▶ **The task**: Please give back word for word the lines below, from the first one through the one with "pi = math.pi".

▶ **Material**:
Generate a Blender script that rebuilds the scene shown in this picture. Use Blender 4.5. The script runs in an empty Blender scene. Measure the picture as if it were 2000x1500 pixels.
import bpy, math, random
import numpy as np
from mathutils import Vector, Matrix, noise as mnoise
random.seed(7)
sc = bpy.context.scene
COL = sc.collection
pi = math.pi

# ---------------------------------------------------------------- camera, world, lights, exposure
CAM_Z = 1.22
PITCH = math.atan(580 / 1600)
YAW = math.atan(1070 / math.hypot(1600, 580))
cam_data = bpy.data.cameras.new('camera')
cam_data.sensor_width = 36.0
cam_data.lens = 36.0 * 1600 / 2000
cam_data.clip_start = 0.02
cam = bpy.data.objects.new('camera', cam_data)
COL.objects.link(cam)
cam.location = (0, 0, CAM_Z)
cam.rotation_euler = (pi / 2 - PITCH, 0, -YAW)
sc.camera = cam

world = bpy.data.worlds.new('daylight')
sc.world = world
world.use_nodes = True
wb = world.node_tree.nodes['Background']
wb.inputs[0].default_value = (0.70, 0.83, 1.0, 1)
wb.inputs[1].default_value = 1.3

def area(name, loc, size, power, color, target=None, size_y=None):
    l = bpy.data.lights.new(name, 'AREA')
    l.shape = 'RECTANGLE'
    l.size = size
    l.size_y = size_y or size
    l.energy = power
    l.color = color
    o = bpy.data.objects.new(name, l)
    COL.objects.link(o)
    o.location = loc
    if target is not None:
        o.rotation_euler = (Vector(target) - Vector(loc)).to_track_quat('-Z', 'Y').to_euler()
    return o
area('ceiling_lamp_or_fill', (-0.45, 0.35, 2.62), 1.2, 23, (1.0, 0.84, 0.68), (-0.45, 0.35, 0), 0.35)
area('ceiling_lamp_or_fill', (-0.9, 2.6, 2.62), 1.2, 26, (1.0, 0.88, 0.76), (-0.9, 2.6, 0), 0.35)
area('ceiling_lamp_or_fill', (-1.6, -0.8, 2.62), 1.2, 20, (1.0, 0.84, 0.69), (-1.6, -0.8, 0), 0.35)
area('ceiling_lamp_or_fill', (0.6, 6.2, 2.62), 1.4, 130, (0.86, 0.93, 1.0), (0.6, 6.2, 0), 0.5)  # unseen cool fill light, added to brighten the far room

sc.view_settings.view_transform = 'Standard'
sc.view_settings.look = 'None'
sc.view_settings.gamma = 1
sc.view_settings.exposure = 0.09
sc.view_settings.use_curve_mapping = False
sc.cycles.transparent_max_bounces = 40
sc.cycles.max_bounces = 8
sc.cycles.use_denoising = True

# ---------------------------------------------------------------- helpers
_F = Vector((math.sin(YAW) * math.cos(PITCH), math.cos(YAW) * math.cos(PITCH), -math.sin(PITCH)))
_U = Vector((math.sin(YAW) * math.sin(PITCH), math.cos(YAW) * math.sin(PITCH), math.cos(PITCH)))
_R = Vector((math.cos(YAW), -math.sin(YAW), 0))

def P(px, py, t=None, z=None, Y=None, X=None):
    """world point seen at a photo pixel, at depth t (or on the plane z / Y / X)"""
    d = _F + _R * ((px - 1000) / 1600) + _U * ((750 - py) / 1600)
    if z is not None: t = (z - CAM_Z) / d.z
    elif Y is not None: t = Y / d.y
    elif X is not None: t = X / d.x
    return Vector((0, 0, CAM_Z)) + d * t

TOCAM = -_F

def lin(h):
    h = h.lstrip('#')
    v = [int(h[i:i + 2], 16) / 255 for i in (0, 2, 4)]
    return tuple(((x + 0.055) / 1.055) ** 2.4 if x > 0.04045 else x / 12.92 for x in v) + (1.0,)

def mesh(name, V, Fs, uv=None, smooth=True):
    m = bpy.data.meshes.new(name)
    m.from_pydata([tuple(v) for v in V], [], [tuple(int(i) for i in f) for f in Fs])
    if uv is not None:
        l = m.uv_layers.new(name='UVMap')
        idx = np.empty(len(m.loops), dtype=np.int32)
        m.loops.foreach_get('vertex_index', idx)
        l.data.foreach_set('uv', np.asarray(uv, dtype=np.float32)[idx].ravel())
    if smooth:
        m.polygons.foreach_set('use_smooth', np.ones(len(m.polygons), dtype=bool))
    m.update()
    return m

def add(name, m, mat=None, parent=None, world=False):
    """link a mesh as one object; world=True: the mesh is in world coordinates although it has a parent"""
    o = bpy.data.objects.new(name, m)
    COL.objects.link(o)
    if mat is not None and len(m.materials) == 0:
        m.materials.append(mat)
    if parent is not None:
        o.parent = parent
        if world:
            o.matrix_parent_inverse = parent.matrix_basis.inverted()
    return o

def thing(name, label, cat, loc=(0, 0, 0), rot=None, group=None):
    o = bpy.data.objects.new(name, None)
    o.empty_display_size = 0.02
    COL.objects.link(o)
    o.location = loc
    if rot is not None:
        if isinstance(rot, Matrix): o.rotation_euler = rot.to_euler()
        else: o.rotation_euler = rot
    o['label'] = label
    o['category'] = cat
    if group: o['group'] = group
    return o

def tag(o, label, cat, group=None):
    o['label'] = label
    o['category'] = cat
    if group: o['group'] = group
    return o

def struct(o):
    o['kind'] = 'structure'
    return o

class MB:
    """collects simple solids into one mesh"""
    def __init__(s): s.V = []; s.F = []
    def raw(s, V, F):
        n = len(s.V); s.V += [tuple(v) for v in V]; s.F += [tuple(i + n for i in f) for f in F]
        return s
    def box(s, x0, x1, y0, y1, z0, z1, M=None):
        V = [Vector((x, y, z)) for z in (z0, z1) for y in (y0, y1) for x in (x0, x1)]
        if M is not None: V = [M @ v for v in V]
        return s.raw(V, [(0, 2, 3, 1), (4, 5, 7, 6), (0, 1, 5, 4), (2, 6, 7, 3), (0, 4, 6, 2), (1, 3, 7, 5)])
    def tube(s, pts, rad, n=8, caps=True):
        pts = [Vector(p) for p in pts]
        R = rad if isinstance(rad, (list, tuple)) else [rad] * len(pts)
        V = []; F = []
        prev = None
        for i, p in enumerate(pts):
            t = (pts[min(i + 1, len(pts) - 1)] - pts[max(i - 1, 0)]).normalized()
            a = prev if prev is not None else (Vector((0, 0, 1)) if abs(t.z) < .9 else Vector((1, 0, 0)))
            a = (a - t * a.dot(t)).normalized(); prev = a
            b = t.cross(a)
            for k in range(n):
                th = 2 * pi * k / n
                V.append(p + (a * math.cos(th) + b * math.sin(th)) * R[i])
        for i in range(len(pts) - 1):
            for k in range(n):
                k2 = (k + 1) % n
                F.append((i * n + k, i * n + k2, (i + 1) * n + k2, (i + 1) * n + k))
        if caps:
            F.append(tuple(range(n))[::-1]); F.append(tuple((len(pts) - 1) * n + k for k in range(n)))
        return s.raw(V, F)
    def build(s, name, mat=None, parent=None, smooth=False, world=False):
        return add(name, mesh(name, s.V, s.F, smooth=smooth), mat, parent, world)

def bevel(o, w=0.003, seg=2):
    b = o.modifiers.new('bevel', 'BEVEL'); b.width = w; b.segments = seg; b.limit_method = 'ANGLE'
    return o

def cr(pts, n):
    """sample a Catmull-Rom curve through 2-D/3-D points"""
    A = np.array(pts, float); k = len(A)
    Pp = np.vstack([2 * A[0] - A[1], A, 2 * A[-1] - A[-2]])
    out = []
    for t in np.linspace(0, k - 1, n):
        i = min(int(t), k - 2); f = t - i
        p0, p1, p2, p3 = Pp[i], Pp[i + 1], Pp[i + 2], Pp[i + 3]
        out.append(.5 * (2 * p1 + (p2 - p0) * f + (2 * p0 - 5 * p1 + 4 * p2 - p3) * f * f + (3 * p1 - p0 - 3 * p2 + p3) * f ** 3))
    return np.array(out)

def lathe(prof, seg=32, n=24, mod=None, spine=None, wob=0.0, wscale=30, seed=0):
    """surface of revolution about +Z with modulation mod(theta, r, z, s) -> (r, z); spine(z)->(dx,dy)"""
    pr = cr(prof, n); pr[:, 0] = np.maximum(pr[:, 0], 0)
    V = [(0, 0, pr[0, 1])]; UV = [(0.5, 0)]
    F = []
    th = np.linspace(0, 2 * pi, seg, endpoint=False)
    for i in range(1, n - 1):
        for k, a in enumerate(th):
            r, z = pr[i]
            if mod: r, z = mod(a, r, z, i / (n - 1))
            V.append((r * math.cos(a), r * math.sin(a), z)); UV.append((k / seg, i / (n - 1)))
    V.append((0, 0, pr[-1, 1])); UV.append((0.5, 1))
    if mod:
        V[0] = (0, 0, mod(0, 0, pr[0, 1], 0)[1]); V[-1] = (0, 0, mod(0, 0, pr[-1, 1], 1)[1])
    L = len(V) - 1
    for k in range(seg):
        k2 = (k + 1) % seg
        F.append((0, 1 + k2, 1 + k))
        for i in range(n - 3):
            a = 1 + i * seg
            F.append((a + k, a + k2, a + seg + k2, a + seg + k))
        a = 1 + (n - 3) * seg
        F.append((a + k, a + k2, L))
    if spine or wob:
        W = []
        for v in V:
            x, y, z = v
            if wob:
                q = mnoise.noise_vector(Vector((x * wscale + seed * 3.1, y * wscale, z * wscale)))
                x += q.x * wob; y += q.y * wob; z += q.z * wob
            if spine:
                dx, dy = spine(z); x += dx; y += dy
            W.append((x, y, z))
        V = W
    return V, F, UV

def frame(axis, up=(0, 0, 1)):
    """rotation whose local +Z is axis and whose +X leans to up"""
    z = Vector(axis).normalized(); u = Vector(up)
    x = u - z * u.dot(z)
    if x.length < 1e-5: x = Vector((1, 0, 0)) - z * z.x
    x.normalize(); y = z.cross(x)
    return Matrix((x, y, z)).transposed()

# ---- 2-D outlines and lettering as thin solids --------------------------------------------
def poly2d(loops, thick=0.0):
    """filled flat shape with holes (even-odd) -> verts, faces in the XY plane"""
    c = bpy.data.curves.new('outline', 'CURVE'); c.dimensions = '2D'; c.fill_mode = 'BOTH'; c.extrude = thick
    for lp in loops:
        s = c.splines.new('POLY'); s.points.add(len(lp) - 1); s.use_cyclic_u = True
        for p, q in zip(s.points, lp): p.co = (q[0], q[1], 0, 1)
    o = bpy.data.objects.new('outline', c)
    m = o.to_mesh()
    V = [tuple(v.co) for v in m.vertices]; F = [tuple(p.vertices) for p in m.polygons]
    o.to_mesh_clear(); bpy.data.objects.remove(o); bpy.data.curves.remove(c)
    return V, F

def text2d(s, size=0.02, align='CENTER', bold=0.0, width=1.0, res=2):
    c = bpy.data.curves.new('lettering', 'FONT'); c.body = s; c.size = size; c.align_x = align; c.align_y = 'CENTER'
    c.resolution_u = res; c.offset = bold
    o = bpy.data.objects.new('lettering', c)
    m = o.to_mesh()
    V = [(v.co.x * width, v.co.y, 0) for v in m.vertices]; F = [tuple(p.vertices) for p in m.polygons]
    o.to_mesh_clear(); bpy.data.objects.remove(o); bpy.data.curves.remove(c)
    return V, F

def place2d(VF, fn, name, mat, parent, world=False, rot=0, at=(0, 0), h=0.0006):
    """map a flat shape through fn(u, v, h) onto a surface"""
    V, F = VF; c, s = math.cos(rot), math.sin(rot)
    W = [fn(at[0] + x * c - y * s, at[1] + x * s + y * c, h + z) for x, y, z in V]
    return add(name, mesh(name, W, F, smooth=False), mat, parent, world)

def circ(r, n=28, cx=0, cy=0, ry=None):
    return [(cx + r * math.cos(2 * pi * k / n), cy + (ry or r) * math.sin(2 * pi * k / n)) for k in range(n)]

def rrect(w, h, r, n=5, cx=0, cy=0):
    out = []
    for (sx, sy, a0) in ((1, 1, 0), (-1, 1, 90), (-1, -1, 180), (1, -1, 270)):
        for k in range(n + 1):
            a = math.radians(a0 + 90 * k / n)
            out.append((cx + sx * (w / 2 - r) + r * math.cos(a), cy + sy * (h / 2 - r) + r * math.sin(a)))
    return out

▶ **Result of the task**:
Generate a Blender script that rebuilds the scene shown in this picture. Use Blender 4.5. The script runs in an empty Blender scene. Measure the picture as if it were 2000x1500 pixels.
import bpy, math, random
import numpy as np
from mathutils import Vector, Matrix, noise as mnoise
random.seed(7)
sc = bpy.context.scene
COL = sc.collection
pi = math.pi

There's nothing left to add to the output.